A lot of people blame social media and the rise of "Fake News" - the stories that get circulated, the information bubbles that get created by Facebook's algorithms, the online tendency to interact primarily with people who agree with you (and to scream at those who don't). But technology isn't at fault, either. We're the ones who use it. In-groups and socially exclusive networks existed long before Mark Zuckerberg was even born. Bring down Facebook and Twitter tomorrow, and things will not get better either.

The problem is very much us - our behavior, our attitudes, our responses to the world around us. All of which are completely under our control. We can choose what information to receive, and what to believe. We can choose how we react, respond, or even reach out to, other people. We can choose to use kind words or harsh ones.

It might be closer to the truth to blame a host of elites - elected politicians and media infotainment figures. Politicians have found that it's very easy to mobilize people on the basis of fear. Rush Limbaugh, Bill O'Reilly, Glen Beck, and now Alex Jones make millions of dollars off of that fear. Make people afraid, and they will do what you want, vote the way you want, give you their money, buy your books and your guns and whatever else you're selling.

As many of my smarter friends have pointed out that this is a recipe for outbidding. Outbidding occurs when the next leader, the next figurehead, the next pundit comes along and takes away the spotlight by being more extreme than the last one. There's no clear end to this cycle, which leads to more and more extreme positions.

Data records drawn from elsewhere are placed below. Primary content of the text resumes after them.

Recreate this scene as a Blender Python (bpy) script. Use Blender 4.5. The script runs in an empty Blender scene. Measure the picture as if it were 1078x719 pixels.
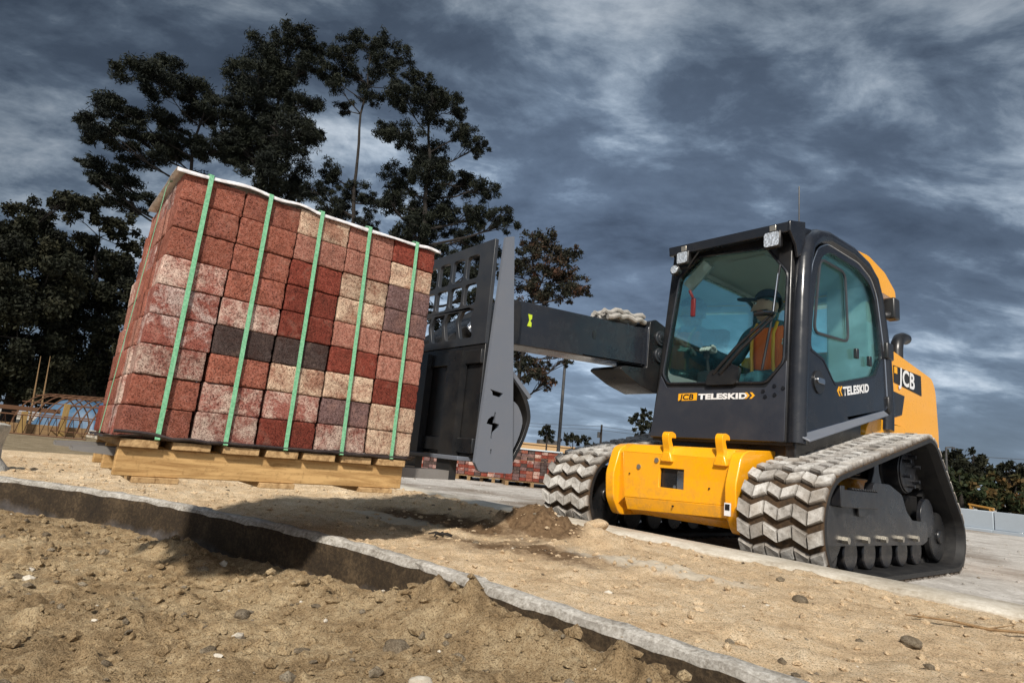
import bpy, bmesh, math, random
import numpy as np
from mathutils import Vector, Matrix, noise
from mathutils.geometry import tessellate_polygon
R = math.radians
S = bpy.context.scene
COL = S.collection
rnd = random.Random(7)

# ------------------------------------------------------------------ camera
CAM = np.array([2.3453, -3.0804, 0.4989]); AZ, PI_, RO = -0.8945928, 0.1901171, 0.0957092
FPX = 631.613
_f = np.array([math.sin(AZ)*math.cos(PI_), math.cos(AZ)*math.cos(PI_), math.sin(PI_)])
_r0 = np.array([math.cos(AZ), -math.sin(AZ), 0.0]); _u0 = np.cross(_r0, _f)
_r = _r0*math.cos(RO)+_u0*math.sin(RO); _u = -_r0*math.sin(RO)+_u0*math.cos(RO)
cd = bpy.data.cameras.new("camera"); cam = bpy.data.objects.new("camera", cd); COL.objects.link(cam)
cd.sensor_width = 36; cd.lens = FPX/1078*36; cd.clip_end = 3000; cd.clip_start = 0.05
cam.matrix_world = Matrix(((_r[0], _u[0], -_f[0], CAM[0]), (_r[1], _u[1], -_f[1], CAM[1]), (_r[2], _u[2], -_f[2], CAM[2]), (0, 0, 0, 1)))
S.camera = cam
def spot(px, dist):
    """ground point at a distance, in the direction of a bearing seen in the photo (px on the horizon line)"""
    py = 430+px*0.0955
    d = _f+_r*(px-539)/FPX+_u*(359.5-py)/FPX
    p = CAM+d*dist
    return Vector((p[0], p[1], 0))
def hz(px, py, dist):
    d = _f+_r*(px-539)/FPX+_u*(359.5-py)/FPX
    p = CAM+d*dist
    return Vector(p)

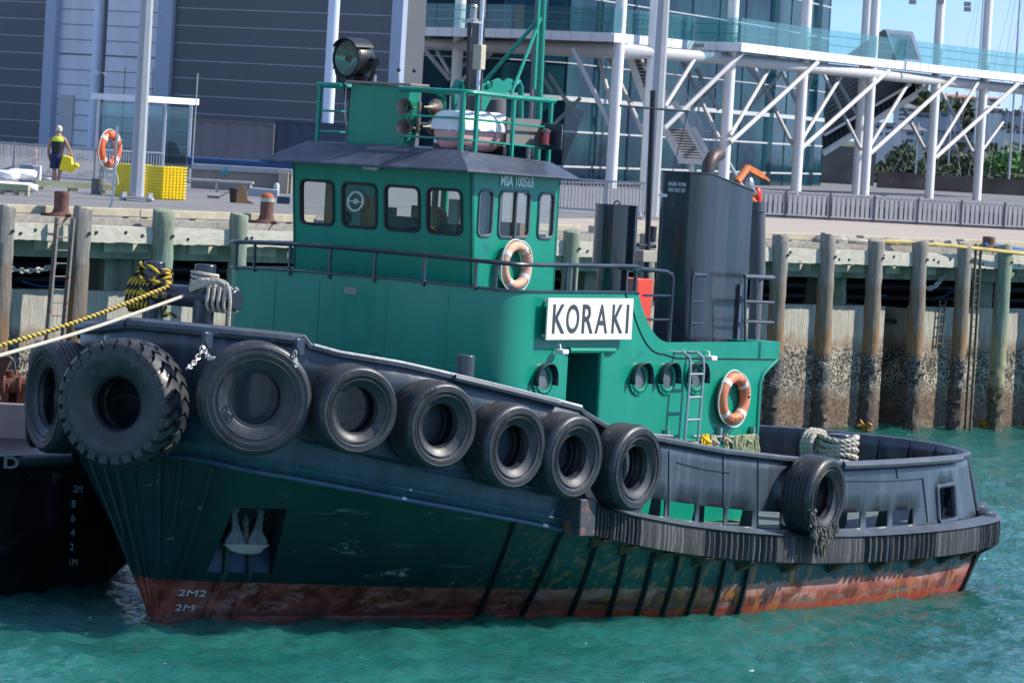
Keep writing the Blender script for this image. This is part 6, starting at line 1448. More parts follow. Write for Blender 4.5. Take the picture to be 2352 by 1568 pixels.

But while it's easy to blame the outbidders, it's still on us. We listen to them. We allow them into our homes, into our public discourse. We worry, we fret, we explain, we argue, we pontificate. And we fear.

Fear is powerful because it is the emotional response that drives behavior. We're not nearly as rational as we like to think. We don't think through our goals and issue positions, and then compare those to different parties and politicians, and then carefully select among the available options. We fear first, and that fear drives our perceptions, our judgments, and ultimately our actions.

But fear is also a choice. We are capable of accepting, or rejecting, fear. We aren't usually conscious of this choice - we usually feel that we have to fear, that we are forced to be afraid by the world around us. But we aren't. The world doesn't force us to feel a certain way about it. We choose that for ourselves.

The moment we understand this, everything changes. Conflicts - most of which are made up in our heads - evaporate. Problems don't go away, but they suddenly become fundamentally different problems. My "opponent" - someone perhaps still mired in fear - because not a monster to destroy, but a fellow person to be helped, if I can, and to be treated with as much kindness as possible even if I can't.

Decades ago, Frank Herbert wrote a fictional, fantastical science fiction world in which wisdom revolved around understanding a simple truth:
I must not fear. Fear is the mind-killer. Fear is the little-death that brings total obliteration. I will face my fear. I will permit it to pass over me and through me. And when it has gone past I will turn the inner eye to see its path. Where the fear has gone there will be nothing. Only I will remain.
People think of sci-fi as escapism, but Herbert was fundamentally right. Fear kills our minds, and our hearts. Ultimately, it destroys us, both individually and (especially) collectively.

If you think that things aren't good, there is one thing you can do about it. Don't be afraid. And convince as many others as you can to do the same.